Please copy all the lines that follow, word for word.
▬▬▬▬▬▬
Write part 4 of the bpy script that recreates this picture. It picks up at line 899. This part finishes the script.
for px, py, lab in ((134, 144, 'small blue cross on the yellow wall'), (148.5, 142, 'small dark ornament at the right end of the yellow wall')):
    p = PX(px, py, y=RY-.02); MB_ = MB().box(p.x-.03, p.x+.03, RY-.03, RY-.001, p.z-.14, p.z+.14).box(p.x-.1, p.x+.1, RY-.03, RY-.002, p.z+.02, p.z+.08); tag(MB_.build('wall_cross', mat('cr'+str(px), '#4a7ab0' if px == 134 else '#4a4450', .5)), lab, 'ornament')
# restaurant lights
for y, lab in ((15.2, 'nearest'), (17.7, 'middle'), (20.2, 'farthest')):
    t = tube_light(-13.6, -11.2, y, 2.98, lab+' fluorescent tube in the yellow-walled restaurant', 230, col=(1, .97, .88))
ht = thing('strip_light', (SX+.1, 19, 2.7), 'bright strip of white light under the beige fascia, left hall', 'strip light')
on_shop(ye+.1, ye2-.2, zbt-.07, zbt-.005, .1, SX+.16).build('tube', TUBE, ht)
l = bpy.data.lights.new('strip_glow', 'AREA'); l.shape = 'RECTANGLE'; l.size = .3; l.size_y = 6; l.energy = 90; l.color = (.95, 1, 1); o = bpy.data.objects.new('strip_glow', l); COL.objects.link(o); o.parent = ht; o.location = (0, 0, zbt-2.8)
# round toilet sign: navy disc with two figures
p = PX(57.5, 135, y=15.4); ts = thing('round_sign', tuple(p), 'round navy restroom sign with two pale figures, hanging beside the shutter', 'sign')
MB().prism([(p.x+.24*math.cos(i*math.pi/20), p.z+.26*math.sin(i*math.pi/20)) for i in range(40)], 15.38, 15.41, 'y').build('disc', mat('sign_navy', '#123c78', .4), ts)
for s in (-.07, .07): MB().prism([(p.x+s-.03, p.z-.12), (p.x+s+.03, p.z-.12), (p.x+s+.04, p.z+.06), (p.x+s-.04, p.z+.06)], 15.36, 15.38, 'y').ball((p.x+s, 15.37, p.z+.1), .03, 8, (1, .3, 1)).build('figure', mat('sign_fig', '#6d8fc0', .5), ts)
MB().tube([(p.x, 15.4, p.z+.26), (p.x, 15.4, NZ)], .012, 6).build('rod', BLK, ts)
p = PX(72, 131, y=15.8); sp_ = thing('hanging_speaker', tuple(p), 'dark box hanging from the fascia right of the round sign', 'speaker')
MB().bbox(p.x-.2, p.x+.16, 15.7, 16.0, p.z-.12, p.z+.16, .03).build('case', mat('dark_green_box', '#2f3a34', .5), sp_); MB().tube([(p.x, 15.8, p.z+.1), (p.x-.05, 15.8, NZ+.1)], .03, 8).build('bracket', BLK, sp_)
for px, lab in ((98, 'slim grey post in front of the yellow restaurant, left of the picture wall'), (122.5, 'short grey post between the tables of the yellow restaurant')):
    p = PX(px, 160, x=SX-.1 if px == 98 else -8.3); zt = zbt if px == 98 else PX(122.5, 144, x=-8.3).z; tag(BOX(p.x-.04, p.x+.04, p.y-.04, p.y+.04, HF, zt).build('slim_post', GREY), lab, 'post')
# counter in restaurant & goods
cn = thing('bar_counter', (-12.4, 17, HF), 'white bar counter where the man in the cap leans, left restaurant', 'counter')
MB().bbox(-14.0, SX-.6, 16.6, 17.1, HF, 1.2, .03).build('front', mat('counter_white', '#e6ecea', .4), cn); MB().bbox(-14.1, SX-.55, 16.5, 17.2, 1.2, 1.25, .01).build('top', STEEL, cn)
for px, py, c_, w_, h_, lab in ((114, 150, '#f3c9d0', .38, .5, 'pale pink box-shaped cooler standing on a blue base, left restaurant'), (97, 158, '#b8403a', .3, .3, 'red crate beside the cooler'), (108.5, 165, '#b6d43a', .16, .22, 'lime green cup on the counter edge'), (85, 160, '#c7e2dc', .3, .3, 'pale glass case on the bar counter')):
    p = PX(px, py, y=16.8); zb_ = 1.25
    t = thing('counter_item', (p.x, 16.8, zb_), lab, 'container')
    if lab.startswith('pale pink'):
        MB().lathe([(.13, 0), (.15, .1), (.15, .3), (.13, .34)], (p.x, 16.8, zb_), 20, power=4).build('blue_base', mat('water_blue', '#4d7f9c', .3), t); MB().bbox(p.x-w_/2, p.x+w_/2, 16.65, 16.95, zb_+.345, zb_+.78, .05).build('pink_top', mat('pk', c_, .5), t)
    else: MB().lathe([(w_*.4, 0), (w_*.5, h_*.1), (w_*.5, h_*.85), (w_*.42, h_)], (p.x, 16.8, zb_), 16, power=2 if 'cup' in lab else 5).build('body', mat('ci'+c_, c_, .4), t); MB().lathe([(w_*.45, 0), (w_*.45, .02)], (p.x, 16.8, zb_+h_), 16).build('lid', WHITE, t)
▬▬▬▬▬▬
- [The reply]
Write part 4 of the bpy script that recreates this picture. It picks up at line 899. This part finishes the script.
for px, py, lab in ((134, 144, 'small blue cross on the yellow wall'), (148.5, 142, 'small dark ornament at the right end of the yellow wall')):
    p = PX(px, py, y=RY-.02); MB_ = MB().box(p.x-.03, p.x+.03, RY-.03, RY-.001, p.z-.14, p.z+.14).box(p.x-.1, p.x+.1, RY-.03, RY-.002, p.z+.02, p.z+.08); tag(MB_.build('wall_cross', mat('cr'+str(px), '#4a7ab0' if px == 134 else '#4a4450', .5)), lab, 'ornament')
# restaurant lights
for y, lab in ((15.2, 'nearest'), (17.7, 'middle'), (20.2, 'farthest')):
    t = tube_light(-13.6, -11.2, y, 2.98, lab+' fluorescent tube in the yellow-walled restaurant', 230, col=(1, .97, .88))
ht = thing('strip_light', (SX+.1, 19, 2.7), 'bright strip of white light under the beige fascia, left hall', 'strip light')
on_shop(ye+.1, ye2-.2, zbt-.07, zbt-.005, .1, SX+.16).build('tube', TUBE, ht)
l = bpy.data.lights.new('strip_glow', 'AREA'); l.shape = 'RECTANGLE'; l.size = .3; l.size_y = 6; l.energy = 90; l.color = (.95, 1, 1); o = bpy.data.objects.new('strip_glow', l); COL.objects.link(o); o.parent = ht; o.location = (0, 0, zbt-2.8)
# round toilet sign: navy disc with two figures
p = PX(57.5, 135, y=15.4); ts = thing('round_sign', tuple(p), 'round navy restroom sign with two pale figures, hanging beside the shutter', 'sign')
MB().prism([(p.x+.24*math.cos(i*math.pi/20), p.z+.26*math.sin(i*math.pi/20)) for i in range(40)], 15.38, 15.41, 'y').build('disc', mat('sign_navy', '#123c78', .4), ts)
for s in (-.07, .07): MB().prism([(p.x+s-.03, p.z-.12), (p.x+s+.03, p.z-.12), (p.x+s+.04, p.z+.06), (p.x+s-.04, p.z+.06)], 15.36, 15.38, 'y').ball((p.x+s, 15.37, p.z+.1), .03, 8, (1, .3, 1)).build('figure', mat('sign_fig', '#6d8fc0', .5), ts)
MB().tube([(p.x, 15.4, p.z+.26), (p.x, 15.4, NZ)], .012, 6).build('rod', BLK, ts)
p = PX(72, 131, y=15.8); sp_ = thing('hanging_speaker', tuple(p), 'dark box hanging from the fascia right of the round sign', 'speaker')
MB().bbox(p.x-.2, p.x+.16, 15.7, 16.0, p.z-.12, p.z+.16, .03).build('case', mat('dark_green_box', '#2f3a34', .5), sp_); MB().tube([(p.x, 15.8, p.z+.1), (p.x-.05, 15.8, NZ+.1)], .03, 8).build('bracket', BLK, sp_)
for px, lab in ((98, 'slim grey post in front of the yellow restaurant, left of the picture wall'), (122.5, 'short grey post between the tables of the yellow restaurant')):
    p = PX(px, 160, x=SX-.1 if px == 98 else -8.3); zt = zbt if px == 98 else PX(122.5, 144, x=-8.3).z; tag(BOX(p.x-.04, p.x+.04, p.y-.04, p.y+.04, HF, zt).build('slim_post', GREY), lab, 'post')
# counter in restaurant & goods
cn = thing('bar_counter', (-12.4, 17, HF), 'white bar counter where the man in the cap leans, left restaurant', 'counter')
MB().bbox(-14.0, SX-.6, 16.6, 17.1, HF, 1.2, .03).build('front', mat('counter_white', '#e6ecea', .4), cn); MB().bbox(-14.1, SX-.55, 16.5, 17.2, 1.2, 1.25, .01).build('top', STEEL, cn)
for px, py, c_, w_, h_, lab in ((114, 150, '#f3c9d0', .38, .5, 'pale pink box-shaped cooler standing on a blue base, left restaurant'), (97, 158, '#b8403a', .3, .3, 'red crate beside the cooler'), (108.5, 165, '#b6d43a', .16, .22, 'lime green cup on the counter edge'), (85, 160, '#c7e2dc', .3, .3, 'pale glass case on the bar counter')):
    p = PX(px, py, y=16.8); zb_ = 1.25
    t = thing('counter_item', (p.x, 16.8, zb_), lab, 'container')
    if lab.startswith('pale pink'):
        MB().lathe([(.13, 0), (.15, .1), (.15, .3), (.13, .34)], (p.x, 16.8, zb_), 20, power=4).build('blue_base', mat('water_blue', '#4d7f9c', .3), t); MB().bbox(p.x-w_/2, p.x+w_/2, 16.65, 16.95, zb_+.345, zb_+.78, .05).build('pink_top', mat('pk', c_, .5), t)
    else: MB().lathe([(w_*.4, 0), (w_*.5, h_*.1), (w_*.5, h_*.85), (w_*.42, h_)], (p.x, 16.8, zb_), 16, power=2 if 'cup' in lab else 5).build('body', mat('ci'+c_, c_, .4), t); MB().lathe([(w_*.45, 0), (w_*.45, .02)], (p.x, 16.8, zb_+h_), 16).build('lid', WHITE, t)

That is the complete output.